Starting last week, House indicated, Nunes quietly helped orchestrate the surprise amendment offered Tuesday by DeMint. Nunes had previously helped persuade Fox News Channel commentator Sean Hannity to do an hour-long special on the Valley's water woes, and House said the television special aired last week "elevated the attention" given the region.

Feinstein was managing the Interior Department bill on the Senate floor late Tuesday afternoon when DeMint first advised her of the California water amendment.

"For a variety of reasons," House said, "we wanted to have the element of surprise."

The unexpected amendment concerning her home state clearly upset Feinstein, who called the effort "a kind of Pearl Harbor on everything we are trying to do" with California water.

"No one from California has called, written, or indicated they wanted this on the calendar," Feinstein said. "No one has indicated to me, as chairman of the committee, in all of the time (we) have been working on this bill, that this is what they wanted."

DeMint, though, could flourish letters in support of the water amendment signed by Westlands Water District, the California Farm Bureau Federation, the Western Growers Association and the California Grape and Tree Fruit League, among others.
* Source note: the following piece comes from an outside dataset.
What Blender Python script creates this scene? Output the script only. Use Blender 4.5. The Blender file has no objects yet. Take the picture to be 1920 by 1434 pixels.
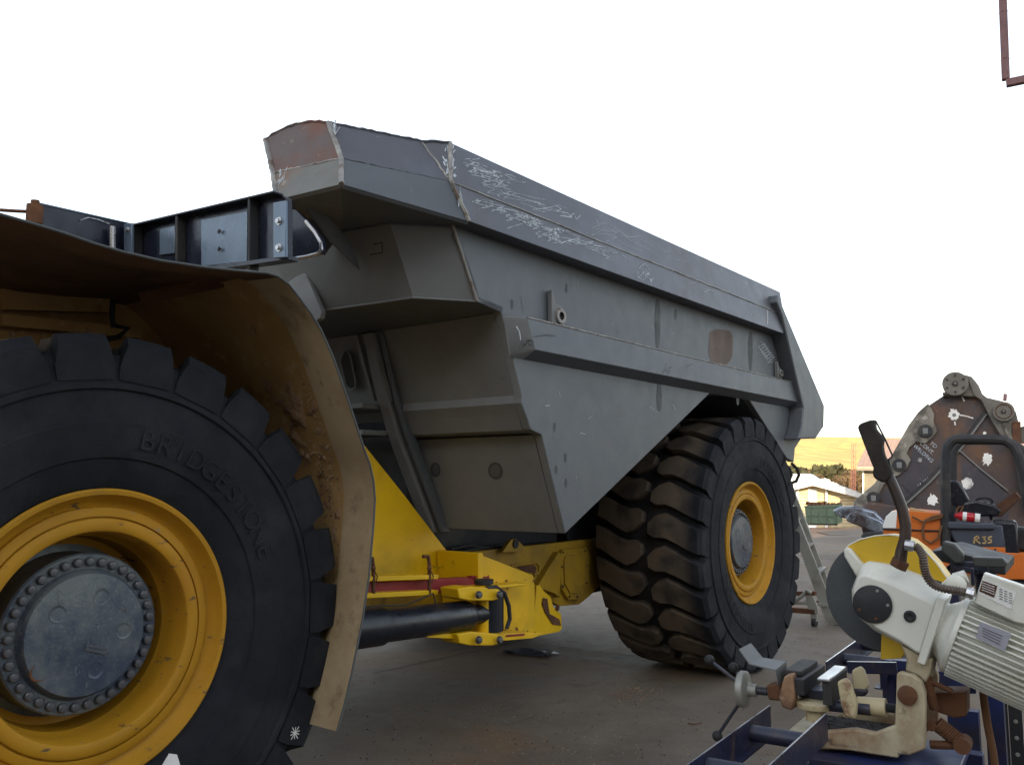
import bpy, bmesh, random
from math import *
from mathutils import Vector, Matrix, noise
random.seed(7)
V=Vector
S=bpy.context.scene; COL=S.collection
# ------------------------------------------------------------------ camera
F=1630.; TH=radians(6.5); CZ=1.5; CX,CY=960.,717.
CAM=V((0,0,CZ))
cd=bpy.data.cameras.new('camera'); cam=bpy.data.objects.new('camera',cd); COL.objects.link(cam)
cd.sensor_width=36; cd.lens=36*F/1920.; cd.clip_start=.05; cd.clip_end=6000
cam.location=CAM; cam.rotation_euler=(radians(90)+TH,0,0); S.camera=cam
def ray(px,py):
    u=(px-CX)/F; v=(CY-py)/F
    return V((u,cos(TH)-v*sin(TH),sin(TH)+v*cos(TH)))
class Frame:
    """a vertical-axis local frame on the yard: d = lengthwise, n = sideways (right of d)"""
    def __init__(s,az,o=(0,0)):
        a=radians(az); s.d=V((sin(a),cos(a),0)); s.n=V((cos(a),-sin(a),0)); s.o=V((o[0],o[1],0)); s.rz=-a
    def w(s,d,n,z): return s.o+s.d*d+s.n*n+V((0,0,z))
    def pl(s,px,py,P,N):
        r=ray(px,py); return CAM+r*((P-CAM).dot(N)/r.dot(N))
    def D(s,px,py,d): return s.pl(px,py,s.o+s.d*d,s.d)
    def N(s,px,py,n): return s.pl(px,py,s.o+s.n*n,s.n)
    def Z(s,px,py,z): return s.pl(px,py,V((0,0,z)),V((0,0,1)))
    def loc(s,p): q=p-s.o; return (q.dot(s.d),q.dot(s.n),p.z)
# ------------------------------------------------------------------ materials
MATS={}
def lk(t,a,b): t.links.new(a,b)
def mat(name,base,rough=.6,metal=0.,layers=(),bump=0.,bscale=30.,spec=.5,rvar=.12,bstretch=(1,1,1)):
    """layers: (colour, scale, lo, hi, stretch, opacity[, detail])"""
    m=bpy.data.materials.new(name); m.use_nodes=True; t=m.node_tree; N=t.nodes
    p=N['Principled BSDF']; tc=N.new('ShaderNodeTexCoord')
    def nz(scale,st=(1,1,1),det=6,off=0):
        mp=N.new('ShaderNodeMapping'); mp.inputs['Scale'].default_value=st; mp.inputs['Location'].default_value=(off,off*.7,off*.3)
        lk(t,tc.outputs['Object'],mp.inputs['Vector'])
        n=N.new('ShaderNodeTexNoise'); n.inputs['Scale'].default_value=scale; n.inputs['Detail'].default_value=det; n.inputs['Roughness'].default_value=.62
        lk(t,mp.outputs[0],n.inputs['Vector']); return n.outputs['Fac']
    def mix(fac,a,b):
        x=N.new('ShaderNodeMix'); x.data_type='RGBA'
        if hasattr(fac,'is_linked'): lk(t,fac,x.inputs['Factor'])
        else: x.inputs['Factor'].default_value=fac
        for v,i in ((a,6),(b,7)):
            if hasattr(v,'is_linked'): lk(t,v,x.inputs[i])
            else: x.inputs[i].default_value=(*v,1)
        return x.outputs[2]
    def rng(v,lo,hi,a,b):
        r=N.new('ShaderNodeMapRange'); lk(t,v,r.inputs[0])
        for i,q in enumerate((lo,hi,a,b)): r.inputs[i+1].default_value=q
        return r.outputs[0]
    c=mix(rng(nz(2.3,off=3.1),.3,.7,0,1),tuple(x*(.95 if 'steel' in name else .86) for x in base),tuple(min(1,x*(1.04 if 'steel' in name else 1.12)) for x in base))
    for i,l in enumerate(layers):
        col,sc,lo,hi,st,op=l[:6]; det=l[6] if len(l)>6 else 8
        c=mix(rng(nz(sc,st,det,off=5.3*i+1.7),lo,hi,0,op),c,col)
    lk(t,c,p.inputs['Base Color'])
    lk(t,rng(nz(9,off=9.),.3,.7,max(0,rough-rvar),min(1,rough+rvar)),p.inputs['Roughness'])
    p.inputs['Metallic'].default_value=metal
    p.inputs['Specular IOR Level'].default_value=spec
    if bump:
        b=N.new('ShaderNodeBump'); b.inputs['Strength'].default_value=bump; b.inputs['Distance'].default_value=.01
        lk(t,nz(bscale,bstretch,8,off=2.),b.inputs['Height']); lk(t,b.outputs[0],p.inputs['Normal'])
    MATS[name]=m; return m
U=(1,1,1)
steel=mat('bare steel plate',(.100,.113,.130),.5,.25,[((.120,.132,.146),.5,.42,.62,U,.6),((.076,.083,.097),.45,.5,.75,(1,1,.4),.4),((.14,.085,.06),1.9,.68,.78,(1,1,.5),.5),((.21,.23,.25),38,.66,.72,(1,1,.25),.35),((.05,.05,.055),14,.70,.76,(1,1,.3),.6),((.15,.11,.085),1.1,.64,.76,(1,1,.35),.35)],.12,60,.5,.05)
steel_top=mat('blued steel band',(.102,.108,.130),.45,.3,[((.085,.075,.08),1.5,.5,.68,(1,1,.6),.6),((.15,.165,.20),2.2,.5,.7,U,.6),((.30,.33,.37),30,.66,.72,(.3,.3,1),.4)],.12,60,.5,.05)
steel_warm=mat('dusty primer plate',(.170,.178,.184),.62,.1,[((.20,.203,.198),1.4,.45,.7,U,.6),((.135,.136,.13),1.1,.55,.72,U,.5),((.22,.14,.05),.9,.60,.75,U,.7),((.09,.088,.08),9,.66,.72,U,.4)],.1,60)
heat=mat('rust tinted plate',(.17,.075,.05),.6,.1,[((.12,.10,.10),3.2,.44,.6,U,.9),((.30,.28,.22),8,.62,.68,U,.5)],.15,50)
heat_lo=mat('ground off primer plate',(.155,.155,.142),.55,.1,[((.23,.11,.05),3.,.55,.68,U,.7),((.40,.40,.36),6,.62,.68,U,.6)],.15,50)
weld=mat('weld seam',(.26,.25,.24),.5,.4,[((.45,.44,.40),9,.5,.6,U,.8),((.12,.07,.04),14,.55,.62,U,.7)],.5,160)
chalk=mat('white chalk line',(.56,.62,.68),.9,0,[((.17,.18,.20),40,.50,.58,U,.85)])
blackmark=mat('black for marks and hole shade',(.012,.012,.014),.7)  # marker strokes; also paints the dark inside of holes
darkpaint=mat('stained paint streak',(.05,.06,.068),.6)
brownpatch=mat('brown primer patch',(.12,.085,.07),.7)
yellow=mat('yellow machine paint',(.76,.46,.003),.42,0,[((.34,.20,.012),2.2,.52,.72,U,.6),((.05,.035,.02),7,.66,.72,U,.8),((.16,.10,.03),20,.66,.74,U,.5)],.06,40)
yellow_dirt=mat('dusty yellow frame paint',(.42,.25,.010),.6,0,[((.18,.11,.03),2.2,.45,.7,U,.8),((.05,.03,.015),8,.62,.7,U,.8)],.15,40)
rimpaint=mat('amber wheel paint',(.43,.215,.010),.62,0,[((.36,.16,.01),2.5,.45,.7,U,.7),((.09,.06,.035),13,.63,.67,(1,1,2.5),.9),((.22,.19,.14),9,.65,.70,U,.7),((.20,.12,.03),4,.55,.7,U,.5)],.12,50,.3)
hubm=mat('scuffed grey blue hub paint',(.05,.068,.105),.42,.3,[((.14,.16,.165),4.,.43,.58,(3,1,.8),.9),((.26,.27,.25),30,.60,.68,(1,6,2),.6),((.05,.04,.03),9,.64,.7,U,.7)],.2,70)
boltm=mat('dull bolt steel',(.10,.105,.12),.45,.5,[((.24,.23,.21),16,.5,.65,U,.8)],.1,80)
blacksteel=mat('gloss black steel',(.014,.018,.034),.22,.2,[((.03,.03,.045),2.,.5,.8,U,.6)],.05,40)
darkgrey=mat('dark grey steel',(.022,.023,.027),.65,.1,[((.07,.06,.05),4,.5,.7,U,.6)],.1,40)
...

Westlands, whose leaders had publicly lauded Feinstein's water efforts during a meeting in August, also actively solicited support for the amendment Tuesday.

Some of these farm groups have financially supported Feinstein's past campaigns, and she has generally cultivated good relations with the state's agricultural organizations. Nonetheless, her office voiced clear displeasure with the farm groups that supported DeMint's surprise amendment, according to individuals familiar with the resulting communications.